J'en viens à la question du filtrage d'internet, qui pose celle de l'équilibre entre la liberté et la protection des individus.
Pour y répondre, nous devons d'abord réfléchir à la place du juge dans la démocratie, à l'ère du numérique. En effet, toute disposition relevant d'une décision administrative et mettant en place un filtrage est nécessairement une atteinte aux libertés, quelle qu'en soit la raison. C'est ce qu'avait fait la majorité précédente, dans le cadre de la loi d'orientation et de programmation pour la performance de la sécurité intérieure, dite « LOPPSI 2 ». Je m'étais d'ailleurs opposée à son article 4, alors même que la cible visée était la pédo-pornographie en ligne.
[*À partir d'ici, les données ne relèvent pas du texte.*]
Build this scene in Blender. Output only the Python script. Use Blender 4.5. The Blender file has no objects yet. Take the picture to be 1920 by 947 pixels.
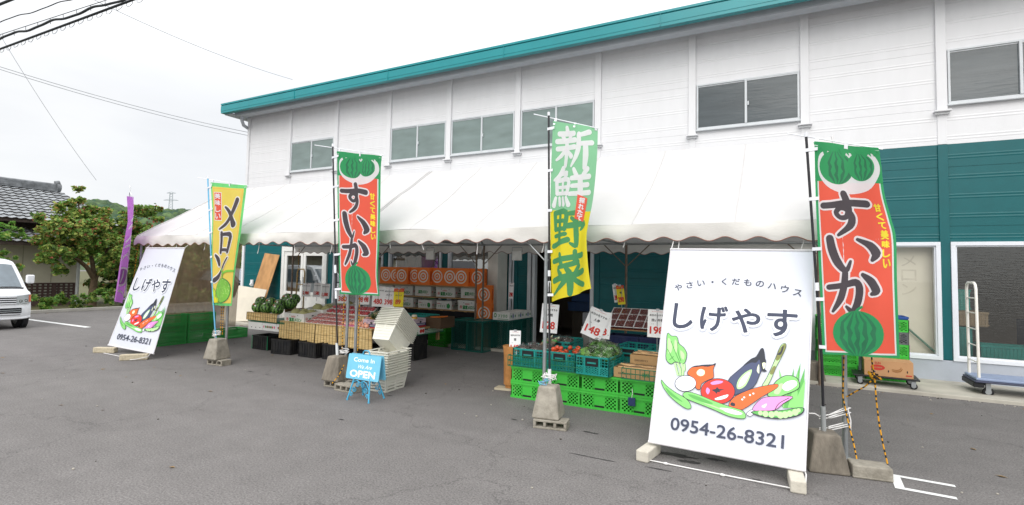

Tant que l'on n'aura pas débattu de la place du juge, on ne pourra pas discuter de l'étape suivante, à savoir du filtrage administratif qu'il est possible d'autoriser.
L'article 1er de la proposition de loi renforçant la lutte contre le système prostitutionnel autorisait le blocage de certains sites sans intervention judiciaire. Il a été opportunément retiré. L'équilibre entre le pouvoir exécutif et la justice a été ainsi préservé. Mais il faut dire aussi qu'on n'a pas aujourd'hui le moyen de filtrer efficacement et de façon ciblée un site internet, à moins de faire du surfiltrage ou de procéder à des écoutes massives et approfondies.
Soit vous attentez aux libertés individuelles en mettant en place le deep packet inspection (DPI), qui permet à l'administration de tout écouter. Soit vous filtrez de façon très large et vous bloquez d'autres sites, en plus de celui que vous vouliez bloquer. La Commission des lois et la Délégation aux droits des femmes devraient engager sur ce sujet des discussions avec la Quadrature du Net, mais aussi avec d'autres personnes – opérateurs de télécoms, tous acteurs maîtrisant ces enjeux – pour asseoir une compétence technique avant de décider de ce que l'on inscrira dans la loi.